Cohn in his introduction outlines some characteristics of millenarian sects. Paradise, salvation, fulfilment, call it what you will, is always collective, is here on earth, is just round the corner, encompasses everything and everyone, and is miraculous, meaning achieved by supernatural agencies.

Reading this started the little bells ringing, and brought to mind a curricular initiative that is currently snuggling under a cloak of invisibility. Cohn seems to be describing almost exactly the aspirations - and as far as we non-Net surfers are concerned - the contours of Scots culture that the original review group of the Scottish Consultative Council on the Curriculum wanted to see existing and being taught in Scotland.

If it was true that the tension between the curriculum council and its review group could be reduced to opting either for “Scotland in the curriculum” or for “Scottish culture in the curriculum”, I can see why the SCCC dished up the gruel to it. If it went for “Scottish culture in the curriculum” as wholeheartedly as all reports seemed to indicate, the review group starts to resemble a millenarian band leading its followers to paradise.
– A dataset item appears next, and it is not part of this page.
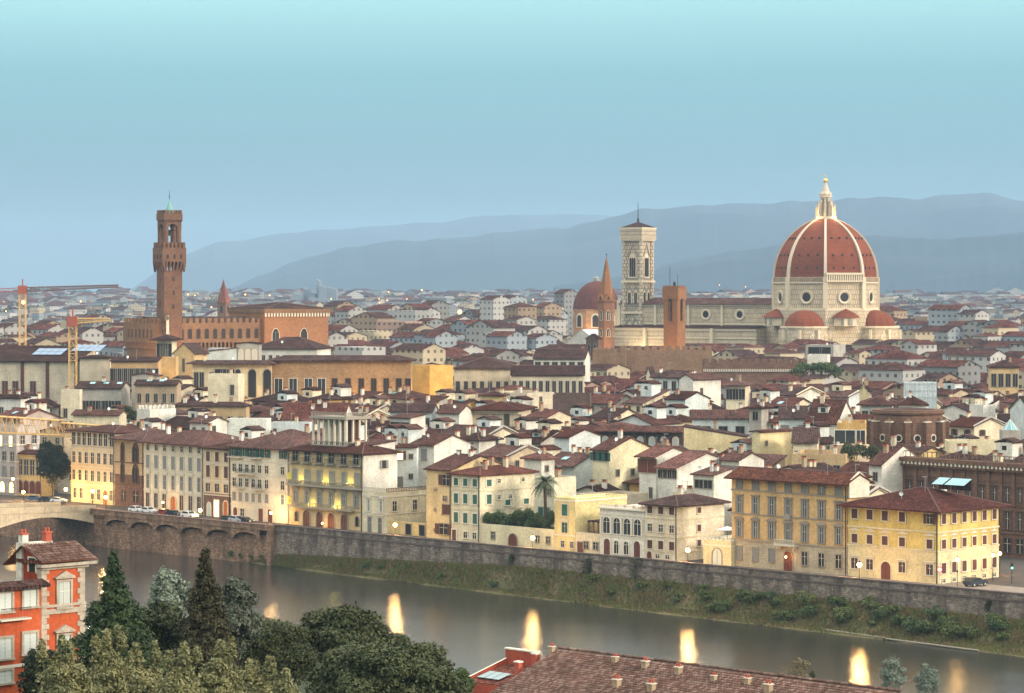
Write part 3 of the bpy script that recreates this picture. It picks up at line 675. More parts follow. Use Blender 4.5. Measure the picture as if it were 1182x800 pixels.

The paradise is not just expanding the cultural boundaries and horizons of all Scottish children, or even giving them an insight into their cultural background. The group’s report, if accepted piecemeal, would have seemed to involve a radical turnabout in the cultural ecology of the curriculum, for “Scotland in the curriculum” has been the norm certainly in history teaching, and in part in geography teaching, for the past 50 years.

The Primary School in Scotland, from 1950, hard-nosed as ever, encouraged teachers to look at the broad picture. Scotland should be presented in the setting of world history, to let the pupil see all human achievement, not just Scottish or British. It offered a list of suitable historical subjects for a P6 class, 20 in all, of which seven were exclusively Scottish. The Primary Memorandum, mystical to the end, offered the patch approach, floating the interesting kite that the interest it aroused would encourage children to read about periods they had not studied in class, but reminding teachers that they would not wish children to leave primary school without some knowledge of Scotland. Nor did they.

In a recent sweep through the local charity shops (a boom industry in my area) I trawled in a copy of Story of Scotland by H W Meikle, published by Oliver and Boyd in 1956, with a preface by P Hume Brown of Edinburgh University. Coming with a Corporation of Glasgow stamp, it gives the lie to anyone who says Scotland in the curriculum is a non-starter. Suffice it to say that the front papers feature a drawing of William Wallace, more grizzled perhaps than Mel and less photogenic, but that’s to be expected because no scriptwriter then had dreamed up the whole Braveheart industry and coloured its face blue.

Much more interesting is the comment that accompanies the illustration, entitled “The Spirit of Scotland”. “It is a proud thing to belong to a country with so great a story, and to have as our forefathers so many famous men.” This is a far cry from the cultural tsunami that wholesale adoption of the review group’s recommendations would have started in motion. Scotland is a treasure house of various cultures that we can all dip into, as also can they into ours. Overpowering and overweening Scottishisms would neuter that.

I can understand the natural chagrin that the review group’s members must feel. It’s the inevitable fate of all earthly paradise seekers. Even the ballot box said so a fortnight ago.